I guess most people reading this will want to do creative stuff and use photoshop so would benefit hugely from raw format (which has a huge amount of image info which gets subtracted from jpg). If you are playing around with exposure, contrast, curves, saturation etc you will notice a great difference in how far you can go before the image breaks up and degrades. Also worth thinking about is zoom. A decent zoom will handily get you shots you can’t otherwise reach but zoomed pictures are usually best avoided as they flatten/dull the image and need a lot more light (due to magnified handshake and narrow angle). Moderate zoom can be good sometimes (e.g. portraits can be more flattering with a little flattening). Wide-angle is generally far more useful, particularly to get towards that high-contrast almost-3d look.

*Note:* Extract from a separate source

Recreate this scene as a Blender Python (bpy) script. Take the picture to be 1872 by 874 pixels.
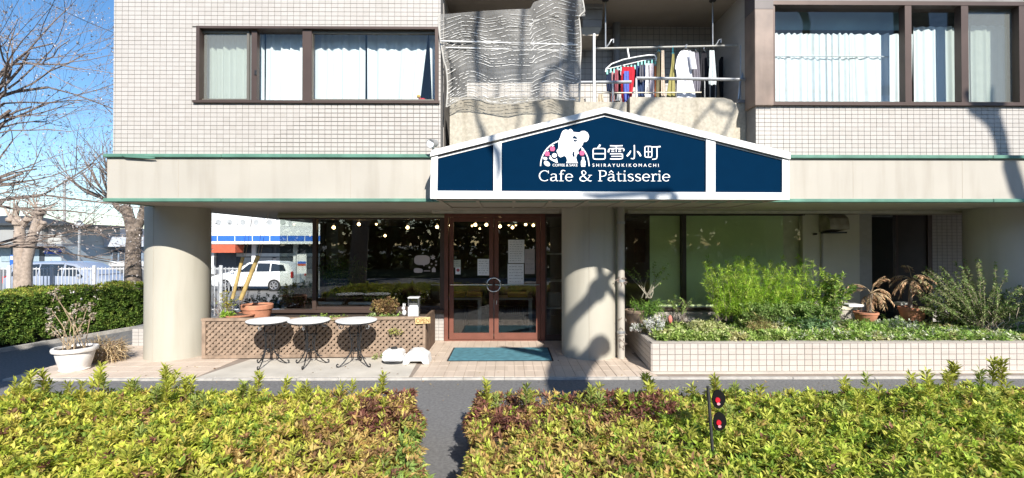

While it seems like there are too many cameras to choose from, looking for a compact wide-angle with raw leaves you with just the pana lx, ricoh gr and discontinued canon s70 (excellent but slightly bulky). The ricoh gr is a niche product and although it is has a fantastic quality retro body and great lens, it has some drawbacks (expensive, too much noise, fixed wide-angle could well be too limiting for most). So if you want wide with some zoom and raw there is just pana lx new and canon s70 second-hand. If you want very compact and jeans-pocketable, you have to lose raw and I’d check canon sd700, pentax optio w10/w20, fuji f30, pana fx (and possibly olympus stylus/mju if you want tiny with more compromises). I think ricoh r4 is the only one that combines a wide-angle and decent zoom (28-200mm) and seems like a good all-rounder.

brad 06 Sep 06

The thing I’ve learned, after recently “graduating” from a 2.1 megapixel Canon Digital Elph S110 that I bought in 2002 to a 6 megapixel Leica C-Lux 1, is that there really isn’t much difference in photo quality among good point-and-shoot cameras. Yes, the higher resolution of the Leica is evident if I want to print or crop a picture, but other than that it’s hard to see much difference between the two. So I think the decision boils down to size, features, and ease of use. Size is important, because if the camera’s too big you’ll think twice about taking it with you. As for features, I bought the Leica in part because it had fewer of those than many other cameras on the market. It does have image stabilization but so far I haven’t found it very useful. The main reason I bought the Leica (apart from the fact that it’s a Leica, well, really a Panasonic made in Japan but I’m a sucker for the Leica brand) is ease of use. Almost everything you’re likely to use in normal point-and-shoot photography is available through a dial or a button on this camera, rather than through a menu. Nobody likes using menus; I bet 99% of digital camera users are intimidated by them.

Duff OMelia 06 Sep 06

I have been quite happy with this camera.

ken 06 Sep 06

I’m a fan of the Canon A510.

jason 07 Sep 06

Lumix TZ1 is the way to go. Fantastic Leica lens. The 10x zoom is incredible for a pocketsize camera. Image quality is great. Nice interface. Takes 320x240 video with zoom. And it comes in black.